En un gran panel unos monitores mostraban un vídeo a cámara rápida en el que podía verse todo el recorrido de la maratón. Me fijé en la gente, en el público que abarrotaba el recorrido de la carrera del año pasado, más de dos millones de personas, según la organización, que se habían apostado en las calles para animar a los corredores. Se me puso la piel de gallina, me imaginé allí, en esos lugares que había visto en tantas películas, corriendo, corriendo mientras el público de Nueva York abarrotaba las calles para animarnos, para impulsarnos con su aliento hasta la meta en Central Park. Un tipo con alguna que otra maratón de Nueva York a sus espaldas nos habló del kilómetro veintiséis (él hablaba de la milla dieciséis, cosas de Estados Unidos); allí, nos contó, se entra en Manhattan y es un momento único, memorable; nos iba a explicar también las sensaciones de ese momento pero, se tomó una pausa, sonrió y nos dijo: "Ya lo veréis el domingo, lo que os explique ahora no será ni el reflejo de lo que sentiréis".

Y de sentimientos es de lo que va correr una maratón, de lo que uno en la soledad de la carrera va sintiendo, cómo pasan los kilómetros y las fuerzas se van acabando, cómo tienes que forzar tu mente para que se crea que puedes acabar, cómo la gente te anima y te olvidas de las piernas cansadas y te vuelve el ánimo, la energía; y si todo eso ocurre en una ciudad como Nueva York, rodeado de millones de personas, la experiencia puede ser sobrecogedora, única.

La maratón de Nueva York es, probablemente, la carrera popular más importante del mundo. No es una carrera con una gran historia, empezó en 1970 con tan solo ciento veintisiete corredores dando vueltas a Central Park, pero su crecimiento desde que cambió su recorrido y empezó a pasar por los cinco distritos de la ciudad ha sido exponencial. Ahora la imagen del inicio de la carrera en el puente de Verrazano, entre Staten Island y Brooklyn, es un icono de las carreras y correr por el barrio judío, Bronx, Quinta Avenida o cruzar el puente de Queensboro para entrar en Manhattan es un sueño para corredores de los cinco continentes.

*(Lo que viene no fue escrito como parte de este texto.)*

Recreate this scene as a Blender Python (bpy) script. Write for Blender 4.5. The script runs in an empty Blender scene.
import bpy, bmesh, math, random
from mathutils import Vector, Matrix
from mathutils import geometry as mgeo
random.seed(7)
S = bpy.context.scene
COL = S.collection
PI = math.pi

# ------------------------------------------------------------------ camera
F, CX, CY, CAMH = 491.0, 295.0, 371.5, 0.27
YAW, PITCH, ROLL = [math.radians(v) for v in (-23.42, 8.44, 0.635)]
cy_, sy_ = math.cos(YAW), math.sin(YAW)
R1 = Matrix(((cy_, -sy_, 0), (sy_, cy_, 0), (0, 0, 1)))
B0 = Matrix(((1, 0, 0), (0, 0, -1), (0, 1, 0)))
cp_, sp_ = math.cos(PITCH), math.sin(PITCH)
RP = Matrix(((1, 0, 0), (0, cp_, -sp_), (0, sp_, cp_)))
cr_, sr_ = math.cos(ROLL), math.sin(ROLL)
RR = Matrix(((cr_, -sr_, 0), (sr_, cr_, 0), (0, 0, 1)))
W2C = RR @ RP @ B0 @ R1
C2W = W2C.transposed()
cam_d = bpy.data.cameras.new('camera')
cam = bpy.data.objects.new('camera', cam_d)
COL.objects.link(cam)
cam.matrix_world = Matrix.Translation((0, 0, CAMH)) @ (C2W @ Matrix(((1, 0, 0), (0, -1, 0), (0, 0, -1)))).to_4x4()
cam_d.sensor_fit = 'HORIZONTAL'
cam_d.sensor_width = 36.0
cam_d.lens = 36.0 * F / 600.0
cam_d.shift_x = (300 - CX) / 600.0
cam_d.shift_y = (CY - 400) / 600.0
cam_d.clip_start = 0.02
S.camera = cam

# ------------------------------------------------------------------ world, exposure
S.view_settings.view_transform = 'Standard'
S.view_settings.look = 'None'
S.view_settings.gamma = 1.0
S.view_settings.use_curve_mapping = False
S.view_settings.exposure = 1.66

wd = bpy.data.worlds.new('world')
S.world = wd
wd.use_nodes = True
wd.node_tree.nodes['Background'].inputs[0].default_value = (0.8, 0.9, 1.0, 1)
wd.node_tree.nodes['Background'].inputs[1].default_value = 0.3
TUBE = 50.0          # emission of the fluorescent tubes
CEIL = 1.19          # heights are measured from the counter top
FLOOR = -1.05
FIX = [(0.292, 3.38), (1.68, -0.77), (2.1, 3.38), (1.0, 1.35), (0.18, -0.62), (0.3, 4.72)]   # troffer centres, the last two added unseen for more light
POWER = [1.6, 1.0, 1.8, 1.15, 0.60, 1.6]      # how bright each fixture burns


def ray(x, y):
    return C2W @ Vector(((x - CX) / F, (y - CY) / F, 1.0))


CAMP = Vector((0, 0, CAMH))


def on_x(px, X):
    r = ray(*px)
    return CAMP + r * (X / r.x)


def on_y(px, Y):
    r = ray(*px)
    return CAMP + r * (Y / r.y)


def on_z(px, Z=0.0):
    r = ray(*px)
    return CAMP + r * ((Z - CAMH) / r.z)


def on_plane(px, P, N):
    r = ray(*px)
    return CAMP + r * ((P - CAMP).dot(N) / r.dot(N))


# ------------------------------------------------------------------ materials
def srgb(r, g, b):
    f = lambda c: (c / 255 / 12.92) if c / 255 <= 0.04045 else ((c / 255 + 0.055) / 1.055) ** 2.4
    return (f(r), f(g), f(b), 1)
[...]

Este año son más de cincuenta mil los corredores que ven ese sueño cumplido.

Salimos de la feria y Nueva York nos ofrecía un día soleado, primaveral, aunque nos seguía amenazando con lluvia para el domingo. Estos días te dan mil consejos sobre qué hacer antes de la carrera, qué comer, cuánto dormir, cosas así, pero en estos días en Nueva York he oído dos nuevos consejos que me han sorprendido: no ir de compras los días previos a la carrera y limitar los paseos, ambos consejos para no cansar las piernas. No ir de compras era fácil de cumplir, pero limitar los paseos teniendo al lado el Empire State Building, el Greenwich Village, el barrio de Chelsea o el río Hudson era más complicado. Total, si París bien vale una misa, que dijo probablemente Enrique IV para poder reinar en Francia, nosotros decidimos dar el paseo; el domingo puede que tengamos las piernas más cansadas pero seguro que el ánimo más fuerte. Nueva York bien vale un paseo? antes de la maratón.